PARTEIEN IN EUROPA: WO GRÜN DRAUFSTEHT, SIND NATIONALISTEN DRIN : Notwendiger Etikettenschwindel
Der deutsche Wähler weiß: Wo CDU draufsteht, ist Konservatives drin. Die Sozialdemokraten sind zwar nicht mehr sozial – aber auch da weiß man, was man sich mit seiner Wahlentscheidung antut. So genannte Grüne und so genannte Liberale – siehe oben. Ganz anders sieht die Sache im Europaparlament aus.
Welchem Wähler ist schon bewusst, dass er mit seinem Kreuzchen bei Daniel Cohn-Bendit die schottischen Nationalisten und die schwedischen Antieuropäer unterstützt? Dass zu Angela Merkels Europäischer Volkspartei (EVP) auch Silvio Berlusconis Forza Italia gehört? Dass ein EVP-Wähler sich nicht nur Helmut Kohls europäisches Erbe, sondern auch die Daueropposition der britischen Tories gegen eine europäische Verfassung einhandelt? Das Dilemma ist kaum aufzulösen. Die Parteienlandschaft in Europa ist so bunt, dass sich daraus nur mühsam so genannte „politische Familien“ schmieden lassen, die die widerstreitenden Ziele unter einem Dach zusammenzwingen.

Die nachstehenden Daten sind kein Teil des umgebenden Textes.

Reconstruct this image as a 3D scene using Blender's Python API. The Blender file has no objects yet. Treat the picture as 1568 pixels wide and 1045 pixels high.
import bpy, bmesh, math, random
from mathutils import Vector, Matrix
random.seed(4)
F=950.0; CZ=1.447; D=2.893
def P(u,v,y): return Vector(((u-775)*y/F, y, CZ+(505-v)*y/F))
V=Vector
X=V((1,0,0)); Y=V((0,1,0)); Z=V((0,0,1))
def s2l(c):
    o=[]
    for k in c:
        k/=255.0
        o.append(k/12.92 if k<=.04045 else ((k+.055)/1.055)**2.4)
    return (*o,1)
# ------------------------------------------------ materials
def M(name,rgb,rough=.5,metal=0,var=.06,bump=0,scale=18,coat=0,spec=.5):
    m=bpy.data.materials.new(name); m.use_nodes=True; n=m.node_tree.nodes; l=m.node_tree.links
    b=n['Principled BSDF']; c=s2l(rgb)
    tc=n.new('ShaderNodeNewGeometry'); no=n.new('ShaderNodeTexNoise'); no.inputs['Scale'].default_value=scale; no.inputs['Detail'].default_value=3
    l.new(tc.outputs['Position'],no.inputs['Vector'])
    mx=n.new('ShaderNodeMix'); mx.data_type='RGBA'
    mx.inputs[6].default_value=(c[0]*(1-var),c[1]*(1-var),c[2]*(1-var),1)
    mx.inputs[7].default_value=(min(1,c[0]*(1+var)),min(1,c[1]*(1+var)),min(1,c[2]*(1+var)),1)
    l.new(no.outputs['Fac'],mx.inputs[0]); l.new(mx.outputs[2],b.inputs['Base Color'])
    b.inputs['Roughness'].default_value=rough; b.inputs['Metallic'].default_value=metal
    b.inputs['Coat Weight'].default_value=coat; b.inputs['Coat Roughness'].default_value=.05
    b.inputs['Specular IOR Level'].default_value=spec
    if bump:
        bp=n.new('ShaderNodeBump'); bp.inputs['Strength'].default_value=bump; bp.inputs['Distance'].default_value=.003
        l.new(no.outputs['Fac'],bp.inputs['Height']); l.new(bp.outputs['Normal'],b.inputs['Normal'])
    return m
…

Mit der Erweiterung wird der Flickenteppich noch vielfältiger. Ob rechtsliberale Neue Ära in Lettland oder das linke „Bündnis für Menschenrechte im vereinten Lettland“, ob polnische Bauernpartei, Partei der ungarischen Minderheit in der Slowakei oder Demokratisches Linksbündnis des polnischen Regierungschefs Leszek Miller – die Parteienlandschaft in den jungen Demokratien ändert sich ständig und ist nur schwer in den klassischen parteipolitischen Schubladen des alten Europa unterzubringen.
Die Alternative wäre ein Europaparlament ohne Fraktionen. Das würde für den Wähler deutlich sichtbar machen, wie diffus die Strömungen in diesem Gremium tatsächlich sind. Den Prozess allerdings, aus dem republikanischen Debattierclub allmählich ein arbeitsfähiges politisches Organ zu machen, würde das um Jahrzehnte zurückwerfen.
Etikettenschwindel ist also der Preis, den Europas Wähler für mehr Demokratie bezahlen müssen. Dagegen hilft nur, sich nicht auf die Verpackung zu verlassen und den Inhalt genauer zu betrachten, bevor man seine Entscheidung trifft.